### Data segment
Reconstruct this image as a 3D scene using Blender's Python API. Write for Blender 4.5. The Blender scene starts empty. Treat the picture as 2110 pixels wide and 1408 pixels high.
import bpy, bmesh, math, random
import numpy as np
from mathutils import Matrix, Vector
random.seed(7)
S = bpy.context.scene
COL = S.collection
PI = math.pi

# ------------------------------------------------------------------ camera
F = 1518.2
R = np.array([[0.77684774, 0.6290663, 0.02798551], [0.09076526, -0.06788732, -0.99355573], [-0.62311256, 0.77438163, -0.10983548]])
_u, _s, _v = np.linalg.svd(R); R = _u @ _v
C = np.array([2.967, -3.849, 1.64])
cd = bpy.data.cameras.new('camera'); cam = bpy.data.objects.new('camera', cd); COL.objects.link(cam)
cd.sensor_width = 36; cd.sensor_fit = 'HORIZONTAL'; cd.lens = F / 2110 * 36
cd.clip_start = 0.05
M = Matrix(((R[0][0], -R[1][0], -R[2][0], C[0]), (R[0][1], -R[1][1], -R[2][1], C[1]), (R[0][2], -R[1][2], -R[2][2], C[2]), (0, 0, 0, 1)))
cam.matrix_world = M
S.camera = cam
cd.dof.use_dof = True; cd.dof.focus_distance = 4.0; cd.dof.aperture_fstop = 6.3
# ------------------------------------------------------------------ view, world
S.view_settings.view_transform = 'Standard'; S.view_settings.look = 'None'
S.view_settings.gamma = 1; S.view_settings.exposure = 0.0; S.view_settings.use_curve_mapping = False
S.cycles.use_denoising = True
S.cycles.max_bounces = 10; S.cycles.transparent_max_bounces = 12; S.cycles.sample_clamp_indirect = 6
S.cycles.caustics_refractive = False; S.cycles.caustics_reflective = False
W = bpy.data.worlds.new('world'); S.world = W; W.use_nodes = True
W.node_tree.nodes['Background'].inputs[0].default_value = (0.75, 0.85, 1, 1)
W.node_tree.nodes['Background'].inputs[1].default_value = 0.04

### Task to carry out
Return every line of the material exactly.

### The reply
Reconstruct this image as a 3D scene using Blender's Python API. Write for Blender 4.5. The Blender scene starts empty. Treat the picture as 2110 pixels wide and 1408 pixels high.
import bpy, bmesh, math, random
import numpy as np
from mathutils import Matrix, Vector
random.seed(7)
S = bpy.context.scene
COL = S.collection
PI = math.pi

# ------------------------------------------------------------------ camera
F = 1518.2
R = np.array([[0.77684774, 0.6290663, 0.02798551], [0.09076526, -0.06788732, -0.99355573], [-0.62311256, 0.77438163, -0.10983548]])
_u, _s, _v = np.linalg.svd(R); R = _u @ _v
C = np.array([2.967, -3.849, 1.64])
cd = bpy.data.cameras.new('camera'); cam = bpy.data.objects.new('camera', cd); COL.objects.link(cam)
cd.sensor_width = 36; cd.sensor_fit = 'HORIZONTAL'; cd.lens = F / 2110 * 36
cd.clip_start = 0.05
M = Matrix(((R[0][0], -R[1][0], -R[2][0], C[0]), (R[0][1], -R[1][1], -R[2][1], C[1]), (R[0][2], -R[1][2], -R[2][2], C[2]), (0, 0, 0, 1)))
cam.matrix_world = M
S.camera = cam
cd.dof.use_dof = True; cd.dof.focus_distance = 4.0; cd.dof.aperture_fstop = 6.3
# ------------------------------------------------------------------ view, world
S.view_settings.view_transform = 'Standard'; S.view_settings.look = 'None'
S.view_settings.gamma = 1; S.view_settings.exposure = 0.0; S.view_settings.use_curve_mapping = False
S.cycles.use_denoising = True
S.cycles.max_bounces = 10; S.cycles.transparent_max_bounces = 12; S.cycles.sample_clamp_indirect = 6
S.cycles.caustics_refractive = False; S.cycles.caustics_reflective = False
W = bpy.data.worlds.new('world'); S.world = W; W.use_nodes = True
W.node_tree.nodes['Background'].inputs[0].default_value = (0.75, 0.85, 1, 1)
W.node_tree.nodes['Background'].inputs[1].default_value = 0.04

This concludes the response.